Lá dentro: línguas invadem bocas alheias – procurando recuperar o tempo perdido -, fios de saliva surgem em formato semi-oval – sempre que os lábios de duas pessoas se afastam -, álcool e drogas regem o compasso dos movimentos na pista de dança, e o sexo fica para depois das seis ou sete da manhã, se o corpo, todavia, o permitir.

Faz tudo parte da bonança que se aproxima, depois de um temporal que nos assolou durante quase dois anos. Avizinha-se uma temporada de euforia, com povo a “dar tudo” – parafraseando aquele candidato a Oeiras que assumiu aquela dose de protagonismo efémero ao plagiar a pose galã de José Cid – em prol de meses e mais meses a não conseguir dar nada daquilo que a vida nos oferece: o convívio, a camaradagem, um excesso de quando em vez, uma boa dose de “toma toma, dá-me dá-me” e a vivência humana num sentido lato e muito romântico.

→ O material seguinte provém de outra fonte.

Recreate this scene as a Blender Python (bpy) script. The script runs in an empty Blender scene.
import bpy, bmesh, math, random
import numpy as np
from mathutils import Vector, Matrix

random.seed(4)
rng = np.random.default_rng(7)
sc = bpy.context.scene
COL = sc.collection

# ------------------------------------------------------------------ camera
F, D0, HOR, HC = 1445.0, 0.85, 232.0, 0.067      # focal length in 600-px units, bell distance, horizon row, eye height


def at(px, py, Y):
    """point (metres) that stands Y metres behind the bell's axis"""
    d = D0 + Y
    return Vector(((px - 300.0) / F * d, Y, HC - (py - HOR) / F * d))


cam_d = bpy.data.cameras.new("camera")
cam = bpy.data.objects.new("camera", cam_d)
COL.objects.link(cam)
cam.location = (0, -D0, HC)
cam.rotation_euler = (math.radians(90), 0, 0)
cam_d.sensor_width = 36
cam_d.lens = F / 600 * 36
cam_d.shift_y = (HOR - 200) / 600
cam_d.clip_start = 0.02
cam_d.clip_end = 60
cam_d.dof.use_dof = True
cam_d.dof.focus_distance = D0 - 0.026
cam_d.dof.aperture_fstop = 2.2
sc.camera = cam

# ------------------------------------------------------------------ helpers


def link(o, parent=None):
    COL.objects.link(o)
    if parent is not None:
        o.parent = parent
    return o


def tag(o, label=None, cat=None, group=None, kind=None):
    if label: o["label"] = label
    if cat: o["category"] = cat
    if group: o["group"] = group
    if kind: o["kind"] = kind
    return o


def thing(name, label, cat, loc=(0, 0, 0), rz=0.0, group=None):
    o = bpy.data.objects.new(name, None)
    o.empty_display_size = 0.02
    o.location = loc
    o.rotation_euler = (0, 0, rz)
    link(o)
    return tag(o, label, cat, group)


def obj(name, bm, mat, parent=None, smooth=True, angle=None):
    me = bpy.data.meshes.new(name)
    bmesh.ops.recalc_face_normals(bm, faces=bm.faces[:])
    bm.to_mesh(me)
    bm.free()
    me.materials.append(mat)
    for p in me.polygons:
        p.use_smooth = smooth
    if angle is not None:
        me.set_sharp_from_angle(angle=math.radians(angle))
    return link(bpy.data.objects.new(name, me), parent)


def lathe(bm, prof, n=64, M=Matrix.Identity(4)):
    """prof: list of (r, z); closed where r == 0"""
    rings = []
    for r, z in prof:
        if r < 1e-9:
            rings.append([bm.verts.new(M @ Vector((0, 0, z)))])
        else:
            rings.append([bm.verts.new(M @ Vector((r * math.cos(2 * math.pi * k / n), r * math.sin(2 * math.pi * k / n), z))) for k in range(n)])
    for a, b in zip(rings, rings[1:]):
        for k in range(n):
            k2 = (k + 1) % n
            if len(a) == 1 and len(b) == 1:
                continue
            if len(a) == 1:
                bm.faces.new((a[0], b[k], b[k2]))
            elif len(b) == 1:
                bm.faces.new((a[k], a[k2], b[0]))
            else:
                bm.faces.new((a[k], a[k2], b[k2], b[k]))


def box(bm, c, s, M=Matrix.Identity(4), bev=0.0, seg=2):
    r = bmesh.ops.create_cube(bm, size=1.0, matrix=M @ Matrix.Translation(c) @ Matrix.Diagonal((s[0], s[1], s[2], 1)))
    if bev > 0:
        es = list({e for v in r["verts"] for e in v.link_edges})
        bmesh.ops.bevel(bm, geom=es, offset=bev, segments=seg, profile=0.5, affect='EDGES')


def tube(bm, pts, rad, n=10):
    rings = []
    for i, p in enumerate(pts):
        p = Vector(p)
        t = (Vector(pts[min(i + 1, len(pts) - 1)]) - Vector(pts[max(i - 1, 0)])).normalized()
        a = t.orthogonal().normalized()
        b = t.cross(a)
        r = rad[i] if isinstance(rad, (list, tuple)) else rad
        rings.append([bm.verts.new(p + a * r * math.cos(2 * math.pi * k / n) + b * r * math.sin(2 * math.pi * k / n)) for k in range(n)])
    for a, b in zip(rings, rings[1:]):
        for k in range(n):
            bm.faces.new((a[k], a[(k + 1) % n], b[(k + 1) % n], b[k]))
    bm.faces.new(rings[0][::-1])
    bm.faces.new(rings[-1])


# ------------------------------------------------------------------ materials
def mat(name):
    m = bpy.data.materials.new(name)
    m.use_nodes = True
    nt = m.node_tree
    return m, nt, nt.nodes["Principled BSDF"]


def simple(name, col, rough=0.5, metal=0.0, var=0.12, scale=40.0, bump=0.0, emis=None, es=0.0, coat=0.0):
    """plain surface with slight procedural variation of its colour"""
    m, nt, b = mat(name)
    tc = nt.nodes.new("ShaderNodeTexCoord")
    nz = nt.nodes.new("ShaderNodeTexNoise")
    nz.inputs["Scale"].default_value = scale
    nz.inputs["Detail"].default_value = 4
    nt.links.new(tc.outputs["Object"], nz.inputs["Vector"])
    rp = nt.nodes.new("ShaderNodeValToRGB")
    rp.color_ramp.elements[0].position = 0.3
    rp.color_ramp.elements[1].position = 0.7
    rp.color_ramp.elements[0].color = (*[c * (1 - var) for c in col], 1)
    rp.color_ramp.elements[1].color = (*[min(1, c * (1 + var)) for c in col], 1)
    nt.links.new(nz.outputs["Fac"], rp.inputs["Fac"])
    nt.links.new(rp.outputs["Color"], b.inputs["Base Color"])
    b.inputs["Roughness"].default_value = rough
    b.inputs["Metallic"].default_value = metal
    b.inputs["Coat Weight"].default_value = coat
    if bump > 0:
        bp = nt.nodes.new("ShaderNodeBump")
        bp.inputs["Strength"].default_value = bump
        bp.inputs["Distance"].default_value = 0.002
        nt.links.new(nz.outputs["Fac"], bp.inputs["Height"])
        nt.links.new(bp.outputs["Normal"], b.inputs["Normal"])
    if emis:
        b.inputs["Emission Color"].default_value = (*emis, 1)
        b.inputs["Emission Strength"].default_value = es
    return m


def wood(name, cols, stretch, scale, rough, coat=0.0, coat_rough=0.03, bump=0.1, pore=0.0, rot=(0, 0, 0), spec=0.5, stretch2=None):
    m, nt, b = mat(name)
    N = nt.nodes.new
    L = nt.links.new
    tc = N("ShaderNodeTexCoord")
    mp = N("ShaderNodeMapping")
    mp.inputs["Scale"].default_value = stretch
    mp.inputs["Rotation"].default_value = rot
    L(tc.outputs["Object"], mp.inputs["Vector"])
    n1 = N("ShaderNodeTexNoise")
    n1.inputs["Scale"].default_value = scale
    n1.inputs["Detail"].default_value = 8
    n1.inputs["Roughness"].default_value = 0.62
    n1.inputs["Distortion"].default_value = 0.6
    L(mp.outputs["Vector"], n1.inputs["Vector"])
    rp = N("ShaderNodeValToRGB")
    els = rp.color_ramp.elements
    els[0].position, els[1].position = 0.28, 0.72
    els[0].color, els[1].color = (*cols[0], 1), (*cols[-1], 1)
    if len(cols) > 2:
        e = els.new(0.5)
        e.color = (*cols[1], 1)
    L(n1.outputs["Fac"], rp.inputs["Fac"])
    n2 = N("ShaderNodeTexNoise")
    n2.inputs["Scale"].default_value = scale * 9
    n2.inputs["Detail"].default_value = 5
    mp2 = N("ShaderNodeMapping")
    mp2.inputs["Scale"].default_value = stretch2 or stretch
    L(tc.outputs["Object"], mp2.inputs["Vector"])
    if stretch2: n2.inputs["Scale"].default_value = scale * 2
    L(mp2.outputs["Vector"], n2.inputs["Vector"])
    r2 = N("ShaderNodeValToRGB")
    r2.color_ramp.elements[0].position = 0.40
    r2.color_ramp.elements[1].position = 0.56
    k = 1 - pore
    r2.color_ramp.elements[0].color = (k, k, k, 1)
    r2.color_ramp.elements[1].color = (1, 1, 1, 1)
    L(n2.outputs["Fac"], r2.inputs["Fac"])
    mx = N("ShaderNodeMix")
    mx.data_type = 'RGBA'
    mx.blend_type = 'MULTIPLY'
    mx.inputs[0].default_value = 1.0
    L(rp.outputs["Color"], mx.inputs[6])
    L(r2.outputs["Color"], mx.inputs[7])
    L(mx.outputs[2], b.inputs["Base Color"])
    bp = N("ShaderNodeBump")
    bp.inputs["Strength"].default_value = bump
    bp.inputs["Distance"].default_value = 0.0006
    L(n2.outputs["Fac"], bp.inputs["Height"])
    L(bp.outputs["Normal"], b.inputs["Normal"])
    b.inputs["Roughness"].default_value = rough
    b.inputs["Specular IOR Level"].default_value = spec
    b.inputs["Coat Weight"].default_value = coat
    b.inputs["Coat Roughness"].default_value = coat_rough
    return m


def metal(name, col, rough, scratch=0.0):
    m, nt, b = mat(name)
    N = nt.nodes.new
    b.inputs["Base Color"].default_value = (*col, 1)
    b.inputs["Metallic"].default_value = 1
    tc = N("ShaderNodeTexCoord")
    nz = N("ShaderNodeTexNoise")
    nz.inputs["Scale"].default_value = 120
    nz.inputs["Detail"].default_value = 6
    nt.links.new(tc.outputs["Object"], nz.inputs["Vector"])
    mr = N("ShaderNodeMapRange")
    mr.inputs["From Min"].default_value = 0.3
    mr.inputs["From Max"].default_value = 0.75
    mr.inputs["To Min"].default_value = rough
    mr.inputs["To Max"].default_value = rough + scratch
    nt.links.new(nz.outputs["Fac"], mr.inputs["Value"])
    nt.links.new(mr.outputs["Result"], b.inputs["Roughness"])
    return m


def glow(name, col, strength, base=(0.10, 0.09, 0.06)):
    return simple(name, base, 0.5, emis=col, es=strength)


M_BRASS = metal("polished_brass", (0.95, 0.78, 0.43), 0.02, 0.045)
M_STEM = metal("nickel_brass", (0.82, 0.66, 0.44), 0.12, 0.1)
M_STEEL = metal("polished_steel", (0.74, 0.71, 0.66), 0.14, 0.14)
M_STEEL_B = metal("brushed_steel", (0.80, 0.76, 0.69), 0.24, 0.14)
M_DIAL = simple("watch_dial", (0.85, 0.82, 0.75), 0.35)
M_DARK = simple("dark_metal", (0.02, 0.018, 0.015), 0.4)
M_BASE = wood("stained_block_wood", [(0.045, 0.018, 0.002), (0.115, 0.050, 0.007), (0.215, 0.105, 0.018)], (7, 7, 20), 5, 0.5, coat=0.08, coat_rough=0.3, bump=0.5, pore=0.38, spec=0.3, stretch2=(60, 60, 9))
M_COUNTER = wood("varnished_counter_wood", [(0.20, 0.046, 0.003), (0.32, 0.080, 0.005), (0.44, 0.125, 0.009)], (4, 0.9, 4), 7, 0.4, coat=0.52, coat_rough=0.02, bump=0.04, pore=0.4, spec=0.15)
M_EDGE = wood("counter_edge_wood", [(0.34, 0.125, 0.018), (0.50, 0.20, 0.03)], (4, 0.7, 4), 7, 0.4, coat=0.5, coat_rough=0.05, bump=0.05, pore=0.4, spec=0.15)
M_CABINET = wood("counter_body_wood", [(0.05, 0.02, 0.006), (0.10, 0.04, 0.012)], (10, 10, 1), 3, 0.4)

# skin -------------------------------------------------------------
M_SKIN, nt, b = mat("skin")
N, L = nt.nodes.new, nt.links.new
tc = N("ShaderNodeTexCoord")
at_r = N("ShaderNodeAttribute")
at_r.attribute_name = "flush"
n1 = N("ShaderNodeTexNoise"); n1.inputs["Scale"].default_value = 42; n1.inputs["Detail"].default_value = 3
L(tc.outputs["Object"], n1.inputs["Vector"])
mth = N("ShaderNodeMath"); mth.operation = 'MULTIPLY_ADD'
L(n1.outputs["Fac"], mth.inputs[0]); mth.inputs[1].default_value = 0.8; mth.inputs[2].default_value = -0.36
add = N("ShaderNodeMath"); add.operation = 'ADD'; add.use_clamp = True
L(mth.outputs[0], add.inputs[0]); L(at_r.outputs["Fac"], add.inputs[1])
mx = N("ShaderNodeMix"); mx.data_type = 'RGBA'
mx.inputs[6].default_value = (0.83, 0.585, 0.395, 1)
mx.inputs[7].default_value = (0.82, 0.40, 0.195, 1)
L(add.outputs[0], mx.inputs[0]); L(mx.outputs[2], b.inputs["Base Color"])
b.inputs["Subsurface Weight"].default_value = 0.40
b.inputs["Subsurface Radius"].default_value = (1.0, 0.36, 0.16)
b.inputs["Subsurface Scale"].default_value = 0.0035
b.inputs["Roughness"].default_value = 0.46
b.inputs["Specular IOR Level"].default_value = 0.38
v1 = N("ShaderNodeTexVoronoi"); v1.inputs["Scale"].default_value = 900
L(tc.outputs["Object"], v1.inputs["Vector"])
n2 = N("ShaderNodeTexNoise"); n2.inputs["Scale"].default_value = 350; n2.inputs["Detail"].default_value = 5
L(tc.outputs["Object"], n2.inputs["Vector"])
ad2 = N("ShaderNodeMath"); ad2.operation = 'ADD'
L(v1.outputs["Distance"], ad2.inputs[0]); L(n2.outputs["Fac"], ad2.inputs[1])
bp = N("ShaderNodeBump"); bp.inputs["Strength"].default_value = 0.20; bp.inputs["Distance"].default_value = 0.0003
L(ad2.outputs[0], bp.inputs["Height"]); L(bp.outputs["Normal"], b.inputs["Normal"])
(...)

É isso! As discotecas e coisas parecidas vão reabrir! E nem os valores ditos morais de quem se galvanizava por ver os outros enclausurados de diversão e de felicidade vão impossibilitar o frenesim de uma vida nocturna que privou, durante meses a fio, um mar de gente de ganhar o seu. Adiante. Águas passadas, esperamos, né? O caminho está franqueado! O Olimpo abeira-se! Os deuses sorriem-nos! Viva a vida! Viva!